Hubbard and Scientologists claim publicly that he started Scientology in 1938. I do not disagree with this. Hubbard started Scientology, and became the world’s first Scientologist, when he wrote Excalibur. It could be said that Excalibur is the result or aftermath of Hubbard’s nitrous oxide vision during a tooth extraction incident. The Affirmations are a rare, very early book of scripture. They are Hubbard’s very early self-application of Scientology to conditions or problems he wanted to handle. They are very relevant in the development of the “technology” and the thought or philosophy underlying it.
https://gerryarmstrong.ca/the-affirmations-what-was-l-ron-hubbard-thinking/Hugh Urban wrote about the nitrous oxide incident as well, in The Church of Scientology: A History of a New Religion. (Read on Google Books, pp. 37-39)
Hubbard claimed that his system produces an experience that is radically different from "All and Everything." For example, on the back cover of 8-8008: "The original definition of Scientology 8-8008 was the attainment of infinity by the reduction of the apparent infinity and power of the MEST universe to a zero for himself, and the increase of the apparent zero of one's own universe to an infinity for oneself."
In 8-8008, chapter "Differentiation, Association And Identification" Hubbard said:
The concept of infinite mind is not new, but it has always been assigned to another beingness than self. The preclear will be found to be intensely aberrated who has sworn allegiance to some infinite beingness and has then agreed that all space belonged to that beingness, and that the rights of creation and energy belonged to that beingness and did not belong to self. This is a handy and, to the very badly aberrated, acceptable method of denying any responsibility for anything. It is also the shortest route toward I AM NOT. Infinite mind is
individualistic. All mankind does not depend upon or share a portion of the infinite mind. On the contrary, the highest individualism attainable is the individualism of the infinite mind.

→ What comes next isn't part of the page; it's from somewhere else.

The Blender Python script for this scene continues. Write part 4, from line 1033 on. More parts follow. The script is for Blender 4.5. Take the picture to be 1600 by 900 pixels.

Hubbard, L. Ron. (1989) Scientology 8-8008. Bridge Publications, Inc.
On OT 3, Hubbard declared that "Thetans believed they were one. This is the primary error." (Handwritten Tech Data 3).It seems impossible that Hubbard would himself truly have had any sort of enlightening "All and Everything" experience, but then deny that experience to Scientologists. In his affirmations, Hubbard asserted that The One Commandment (aka Excalibur) gave him "material control" over people. He wanted his mind to work differently from how he wanted our human minds to work:
Your book the One Commandment applied only to the material. It is true. It freed you forever from the fears of the material world and gave you material control over people. There is no material will.
The One Command applied but slightly to the spiritual world and other planes. There is psychic will power, possessed by a very few. You possess such will power and it is enormously strong and irresistible. You work it consciously. Those things you consciously state that you will come to be.
The criticism of the One Command which was given to material things was not leveled at you. It was not worthy. It did not detract from the value of the book. It was from small people. You gave it no heed. It did not affect you.
There was one error in that book and you have psychically willed it into nothing. It was the electronic theory of the workings of the human mind. Human, material minds do work this way and you were right. Your own mind does not work this way. You have great spiritual strength. Your mind is not material. It does not react like any human mind. Whatever is fed to your mind can be sorted out. You can forget at will. Men’s facts fed to you need not affect your thought if they are a part of the lives and mores and morals of men. Your thought processes do not warp on facts which are fed to you. You can receive sense messages and remember them but you need not add them into your own thought processes.
You use the minds of men. They do not use your mind or affect it in any way. You have a sacred spiritual mind, too strong, too high to be touched. Your league with Higher Beings, your mighty Guardian and the All Powerful, renders you beyond all human criticism.